GoPro HERO actioncams are proving to be pretty popular with mountain bikers, although not everyone wants to wear one of the cameras on their helmet or chest. Riders can always mount it on their handlebars, although now Paul Components is offering an alternative – a GoPro mount that replaces the handlebar stem cap.

First of all, why wouldn’t you want to mount your camera on your handlebars? For one thing, you might already have things like a light, a bell or a computer taking up space on there. Additionally, be it ever-so-slightly, the camera has to be mounted a little off-center to allow for the stem clamp. Finally, it’s always nice to be able to get the bars in the bottom of the shot – it helps gives viewers a sense of perspective, putting them “in the action” more.

The 24-gram mount is made from solid 6061 aluminum (anodized black or silver), and replaces the top cap of a 1 1/8-inch threadless stem. It works with all three generations of HERO cameras, which can be tilted up or down as they’re being tightened into place on the mount.

Paul Components also makes a stem cap light mount
Paul Components also makes a stem cap light mount

Should you like the idea of putting the stem cap to use, but you’re not into videography, Paul also makes a stem cap light mount (see above) ... you can also always replace your stem cap with a clock.

Paul Components’ stem cap GoPro mount is priced at US$49 – video shot using it can be seen below. The light mount costs $36.

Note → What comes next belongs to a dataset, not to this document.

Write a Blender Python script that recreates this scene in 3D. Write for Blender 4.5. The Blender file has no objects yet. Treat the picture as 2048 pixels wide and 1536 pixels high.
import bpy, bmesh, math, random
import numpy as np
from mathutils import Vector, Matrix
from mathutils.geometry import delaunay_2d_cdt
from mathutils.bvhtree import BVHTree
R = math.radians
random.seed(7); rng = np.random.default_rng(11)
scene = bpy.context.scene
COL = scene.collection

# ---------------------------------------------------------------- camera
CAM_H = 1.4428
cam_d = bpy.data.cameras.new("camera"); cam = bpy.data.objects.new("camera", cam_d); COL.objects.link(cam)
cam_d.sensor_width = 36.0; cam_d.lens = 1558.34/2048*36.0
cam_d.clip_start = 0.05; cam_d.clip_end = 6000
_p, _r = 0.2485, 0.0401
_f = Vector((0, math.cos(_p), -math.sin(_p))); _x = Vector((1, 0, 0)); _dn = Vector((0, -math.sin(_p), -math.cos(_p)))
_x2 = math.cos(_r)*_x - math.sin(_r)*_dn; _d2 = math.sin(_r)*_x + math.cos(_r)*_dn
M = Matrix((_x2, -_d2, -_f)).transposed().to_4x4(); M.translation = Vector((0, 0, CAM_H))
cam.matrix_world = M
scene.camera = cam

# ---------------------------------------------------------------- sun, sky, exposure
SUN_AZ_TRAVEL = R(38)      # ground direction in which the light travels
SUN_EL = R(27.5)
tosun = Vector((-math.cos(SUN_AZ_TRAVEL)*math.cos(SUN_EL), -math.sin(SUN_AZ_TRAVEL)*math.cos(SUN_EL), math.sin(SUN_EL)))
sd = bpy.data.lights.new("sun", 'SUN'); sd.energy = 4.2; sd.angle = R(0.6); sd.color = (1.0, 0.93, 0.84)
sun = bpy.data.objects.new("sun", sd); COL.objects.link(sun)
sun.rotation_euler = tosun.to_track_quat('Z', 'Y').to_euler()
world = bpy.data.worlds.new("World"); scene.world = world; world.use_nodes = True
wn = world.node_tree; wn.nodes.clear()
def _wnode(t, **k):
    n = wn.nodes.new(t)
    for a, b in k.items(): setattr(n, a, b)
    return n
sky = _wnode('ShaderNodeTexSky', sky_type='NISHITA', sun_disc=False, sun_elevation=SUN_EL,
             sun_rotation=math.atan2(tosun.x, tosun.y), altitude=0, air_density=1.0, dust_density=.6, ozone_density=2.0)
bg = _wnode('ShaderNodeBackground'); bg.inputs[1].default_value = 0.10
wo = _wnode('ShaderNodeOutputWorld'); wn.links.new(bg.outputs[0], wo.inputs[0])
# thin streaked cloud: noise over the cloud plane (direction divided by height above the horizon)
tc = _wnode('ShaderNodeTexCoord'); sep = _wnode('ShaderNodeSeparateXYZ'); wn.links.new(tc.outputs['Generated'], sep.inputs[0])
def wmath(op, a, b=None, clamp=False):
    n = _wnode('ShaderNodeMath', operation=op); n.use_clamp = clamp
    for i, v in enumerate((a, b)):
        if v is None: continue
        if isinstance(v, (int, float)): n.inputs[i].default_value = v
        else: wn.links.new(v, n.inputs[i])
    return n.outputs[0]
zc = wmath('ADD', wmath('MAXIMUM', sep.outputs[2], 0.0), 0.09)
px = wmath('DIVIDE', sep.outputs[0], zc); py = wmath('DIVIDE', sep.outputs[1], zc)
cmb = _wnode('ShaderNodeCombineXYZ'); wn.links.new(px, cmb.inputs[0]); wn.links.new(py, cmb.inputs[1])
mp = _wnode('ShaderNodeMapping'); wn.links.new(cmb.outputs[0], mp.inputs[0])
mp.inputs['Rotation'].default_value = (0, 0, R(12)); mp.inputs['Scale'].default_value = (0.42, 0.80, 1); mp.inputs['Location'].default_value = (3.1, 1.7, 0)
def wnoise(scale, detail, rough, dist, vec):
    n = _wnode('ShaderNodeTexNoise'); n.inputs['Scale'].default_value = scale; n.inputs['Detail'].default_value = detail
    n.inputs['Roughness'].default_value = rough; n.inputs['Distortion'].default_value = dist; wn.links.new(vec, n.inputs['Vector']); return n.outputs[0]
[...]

Source: Paul Components via BikeRadar

Camera Mount Demo

View gallery - 7 images
6 comments
Gadgeteer
"Finally, it’s always nice to be able to get the bars in the bottom of the shot" That's a matter of opinion. Some of us don't want that intrusion. What I would prefer is a mount that sticks the camera in front of the handlebar clamp and adds some kind of Steadicam-style image stabilization to help reduce the jitter from road shock that's transferred up to the camera.
Keith Reeder
Designed by someone who's never gone over the handlebars...
The Skud
Seems to me to be the most logical place to mount a camera in the first place! Mountain bike riding usually involves fairly violent snapping of the handlebars from side to side, making the videos I have seen almost unwatchable (whiplash on the couch, anyone?). KEITH - Surely a breakaway mount would stop any risk to the rider's sensitive parts if going over the bars? How about adding an 'airbag' on the bar for the times your foot slips off the pedals?
Leonard Foster Jr
Not a good place for a metal mount
Keith Reeder
"KEITH - Surely a breakaway mount would stop any risk to the rider's sensitive parts if going over the bars?" The last thing I'd want to attach my expensive video camera to is something DESIGNED to break.
Calson
Dumb design on many levels. Bad location for a camera as the front forks take up all the road shock and there is more movement at the stem than anywhere else on the bike. A helmet mount is the best place from any perspective. A static mount is also going to produce boring video. It is one thing to have a camera mounted in this manner to use for 4 second clips inserted into footage but another to use it entirely. A helmet mounted video allows for changing both the angle of view downward and upward as well as from side to side and would produce infinitely more interesting video - and isn't that the point, make it interesting for others to watch?